Kashan Lustreware Vase


1200 AD to 1220 AD


12.2″ (31.0cm) high x 7.3″ (18.5cm) wide




Central Asia

Gallery Location



The Seljuk era, especially the later period c. 1150-1250, is rightly regarded as a Golden Age in Islamic art. Although this was manifest in a wide variety of media, including glass, wood and metal- the developments in ceramic production were arguably the most significant. Kashan lustreware is considered superior in quality to all others.

The underglaze painting tradition, once developed, was to have continuing use in Islamic ceramics, and changes in style and colour scheme mark successive phases. Under Mongol rule in the late 13th century, the style previously seen on Kashan ceramics gradually changes. Occasional dashes of turquoise begin to indicate an interest in expanding the underglaze palette. Figural representations begin to witness a decline to be replaced by geometric designs with a variety of arabesque patterns used as fillers, clearly seen on this vase.

The body is of globular form with a slender tapering neck joined to a wide flaring faceted mouth.
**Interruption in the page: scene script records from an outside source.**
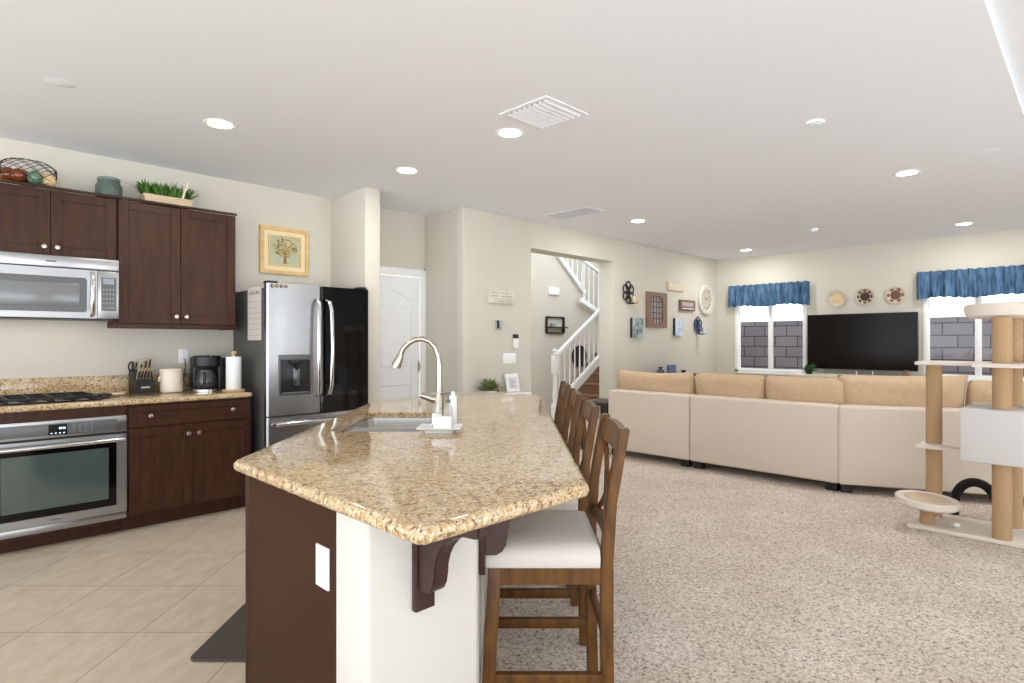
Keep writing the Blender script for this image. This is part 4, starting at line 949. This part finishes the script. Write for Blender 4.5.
mb = MB(); mb.prism([(4.83, 0.18), (5.34, 0.18), (5.34, 0.619), (4.99, 0.619), (4.83, 0.6)], 1.1435, 1.168, [[(4.93+0.0525*math.cos(2*PI*k/20), 0.455+0.0525*math.sin(2*PI*k/20)) for k in range(20)], [(5.275+0.0525*math.cos(2*PI*k/20), 0.43+0.0525*math.sin(2*PI*k/20)) for k in range(20)]]); mb.build('upper_shelf', PLUSH, t)
mb = MB(); mb.lathe([(0, 1.4675), (0.2, 1.4675), (0.225, 1.48), (0.237, 1.52), (0.233, 1.553), (0.216, 1.562), (0.2, 1.55), (0.19, 1.505), (0, 1.495)], (5.10, 0.44, 0), 40); mb.build('round_bed', PLUSH, t)
pc = MB().lathe([(0, 0), (0.17, 0.0), (0.185, 0.012), (0.19, 0.05), (0.178, 0.058), (0.165, 0.05), (0, 0.045)], (0, 0, 0), 40).build('round_perch', PLUSH, t, Matrix.Translation((4.93, 0.86, 0.172)) @ Matrix.Rotation(R(3), 4, 'X'))
MB().lathe([(0, 0.0455), (0.135, 0.0505), (0.13, 0.056), (0, 0.06)], (0, 0, 0), 32).build('perch_pad', M('tan_plush', (214, 190, 160), 1.0, bump=(240, 0.5, 0.003)), pc, Matrix.Translation((4.93, 0.86, 0.172)) @ Matrix.Rotation(R(3), 4, 'X'))
mb = MB(); mb.sphere((0, 0, 0.018), 0.028, 16, (1.1, 0.9, 0.62)); tag(mb.build('cat_toy', M('white_felt', (236, 234, 232), 0.9), None, Matrix.Translation((4.98, 0.705, zb+0.031))), 'small white toy lying on the cat tree base', 'cat toy')
mb = MB(); mb.tube([(5.47+0.0, 0.655+0.13*math.cos(a), 0.02+0.255*math.sin(a)**0.7 if math.sin(a) > 1e-6 else 0.02) for a in [PI*k/24 for k in range(25)]], 0.032, 14)
tag(mb.build('scratching_arch', M('black_bristle', (18, 17, 17), 0.9, bump=(300, 0.6, 0.004))), 'black arched cat scratcher standing between cat tree and sofa', 'cat scratcher')

# ------------------------------------------------------------------ television wall
t = thing('television', 'large black flat television on the end wall between the windows', 'television', (9.48, 2.45, 0.9))
mb = MB(); mb.box(9.47, 9.51, 1.75, 3.152, 0.905, 1.71, 0.006); mb.box(9.51, XT-0.001, 2.1, 2.8, 1.1, 1.5); mb.build('casing', BLK, t)
MB().box(9.4665, 9.4705, 1.757, 3.145, 0.917, 1.703).build('screen', TVS, t)
t = thing('media_console', 'low cream media console below the television', 'console', (9.36, 2.45, 0.012))
CONS = M('cream_console_paint', (236, 228, 212), 0.5)
mb = MB(); mb.box(9.12, 9.55, 1.6, 3.3, 0.80, 0.835, 0.004); mb.box(9.14, 9.545, 1.63, 3.27, 0.10, 0.80); mb.build('body', CONS, t)
for k in range(4): 
    dd = MB().box(9.122, 9.14, 1.64+0.407*k, 2.035+0.407*k, 0.14, 0.78, 0.003).build('door', CONS, t); MB().sphere((9.115, 1.68+0.407*k, 0.5), 0.012, 12).build('knob', NICK, dd)
for y in (1.68, 3.22):
    for x in (9.18, 9.5): MB().box(x-0.025, x+0.025, y-0.025, y+0.025, 0.012, 0.101, 0.003).build('foot', CONS, t)
for yy, lb in ((2.42, 'white taper candle on the console, left of the pair'), (2.22, 'white taper candle on the console, right of the pair')):
    t = thing('candle', lb, 'candle', (9.2, yy, 0.8355), group='candles below the television'); MB().lathe([(0.02, 0), (0.02, 0.004), (0.008, 0.008), (0, 0.008)], (9.2, yy, 0.8355), 16).build('holder', PAPER, t); MB().lathe([(0.007, 0.008), (0.007, 0.065), (0, 0.068)], (9.2, yy, 0.8355), 12).build('wax', PAPER, t)
def leafy(name, x, y, z, h, r, n, m, potm, label, seed, leafw=0.03, pot_r=0.05, pot_h=0.05):
    t = thing(name, label, 'plant', (x, y, z)); MB().lathe([(pot_r*0.8, 0), (pot_r, pot_h), (pot_r*0.92, pot_h), (0, pot_h-0.006)], (x, y, z), 24).build('pot', potm, t)
    mb = MB(); rr = random.Random(seed)
    for k in range(n):
        a = rr.uniform(0, 2*PI); e = rr.uniform(0.15, 1.25); L = (h-pot_h)*rr.uniform(0.65, 1.05); d_ = (math.cos(a)*math.cos(e)*r, math.sin(a)*math.cos(e)*r, math.sin(e)*0.16)
        blade(mb, (x+rr.uniform(-1, 1)*pot_r*0.5, y+rr.uniform(-1, 1)*pot_r*0.5, z+pot_h-0.004), d_, L, leafw, 0.2, 5)
    mb.build('leaves', m, t)
leafy('potted_plant', 9.2, 3.04, 0.8355, 0.2, 0.17, 70, LEAFD, BLK, 'dark green spiky potted plant left under the television', 21, 0.035)
t = thing('candle_jar', 'small brown candle jar on the console below the television', 'candle jar', (9.25, 1.84, 0.8355))
MB().lathe([(0.035, 0), (0.037, 0.004), (0.037, 0.075), (0.033, 0.08), (0, 0.08)], (9.25, 1.84, 0.8355), 24).build('jar', M('brown_jar', (140, 104, 88), 0.3), t); MB().lathe([(0.038, 0.0805), (0.038, 0.09), (0, 0.091)], (9.25, 1.84, 0.8355), 24).build('lid', M('brown_lid', (90, 66, 56), 0.4), t)
PLATE_B = M('basket_brown', (96, 66, 52), 0.7, var=((120, 84, 66), 30)); PLATE_C = M('basket_cream', (214, 200, 176), 0.7, var=((190, 170, 140), 30))
for k, (yy, zz, lb) in enumerate(((2.791, 1.946, 'pale cream round woven wall plate, leftmost of three'), (2.422, 1.959, 'darkest brown round wall plate with petal pattern, middle of three'), (2.044, 1.960, 'reddish brown round wall plate with petal pattern, rightmost of three'))):
    t = thing('wall_plate', lb, 'wall plate', (XT-0.01, yy, zz-0.13), group='round plates above the television'); f = Matrix.Translation((XT-0.001, yy, zz))
    MB().lathe([(0.02, 0.0), (0.08, 0.004), (0.118, 0.028), (0.121, 0.032), (0.115, 0.034), (0.08, 0.012), (0, 0.009)], (0, 0, 0), 40, '-X').build('plate', PLATE_C, t, f)
    dm = [M('basket_tan', (214, 190, 146), 0.7), M('basket_dark', (70, 48, 40), 0.7), M('basket_red_brown', (110, 72, 58), 0.7)][k]
    MB().lathe([(0.066, 0.0105), (0.06, 0.0135), (0, 0.013)], (0, 0, 0), 32, '-X').build('centre_medallion', dm, t, f)
    for q in range(8 if k == 1 else 6):
        a = 2*PI*q/(8 if k == 1 else 6)
        mb = MB(); mb.sphere((-0.024, 0.1*math.cos(a), 0.1*math.sin(a)), 0.03 if k else 0.018, 12, (0.22, 1, 0.8)) if False else mb.merge((lambda b: (bmesh.ops.create_uvsphere(b, u_segments=14, v_segments=8, radius=0.026 if k else 0.013), b.transform(Matrix.Translation((-0.019, 0.09*math.cos(a), 0.09*math.sin(a))) @ Matrix.Rotation(a, 4, 'X') @ Matrix.Diagonal((0.3, 0.75, 1.05, 1))), b)[2])(bmesh.new()))
        mb.build('petal_patch', dm, t, f)

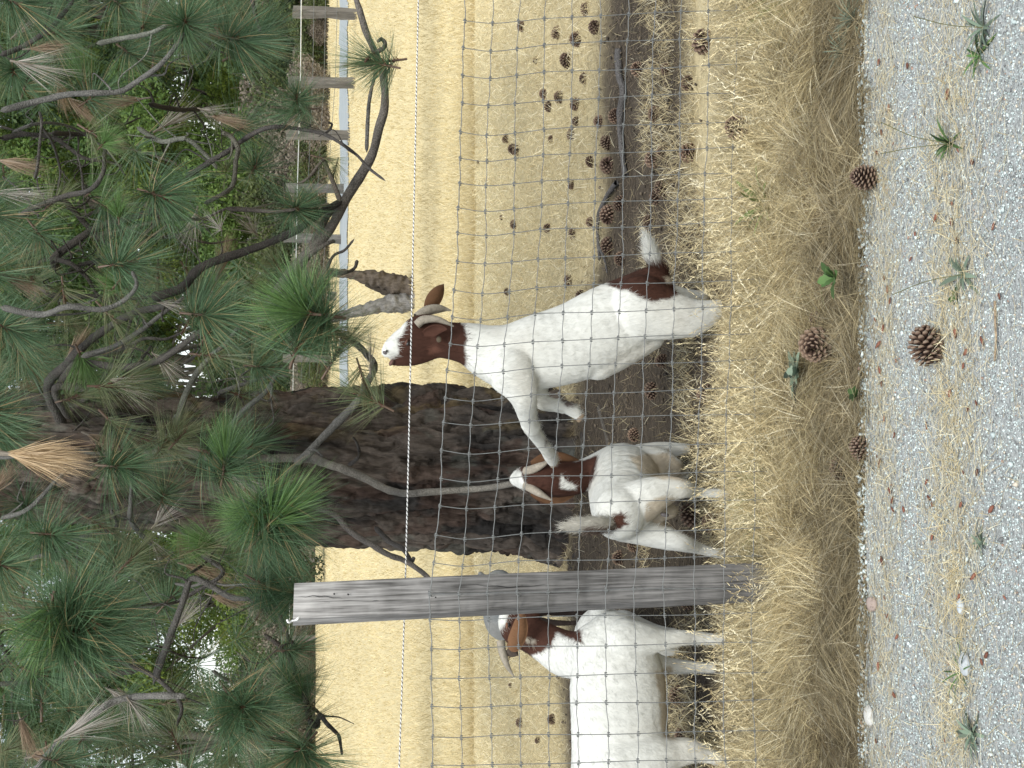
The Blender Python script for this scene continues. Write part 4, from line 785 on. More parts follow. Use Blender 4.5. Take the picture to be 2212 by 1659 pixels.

The middle part of the body depicts arabesque medallions being outlined by cobalt blue, no human representations are visible. A Pseudo – Kufic inscription decorates the lower rim of the vase; further bands of script appear on the neck and below the rim. The neck of the vase consists of a very simple circular motif. The surface of the upper body of the vase has a scroll decoration, with a light dash of cobalt blue, giving it a vibrant appearance. Precise delicate lines of blue highlight the entire decoration of the vase.

The most significant step forward made by the Persian potters of this period was undoubtedly the invention of underglaze painting with the addition of new colour pigments. This piece is a rare and delightful example of the genre.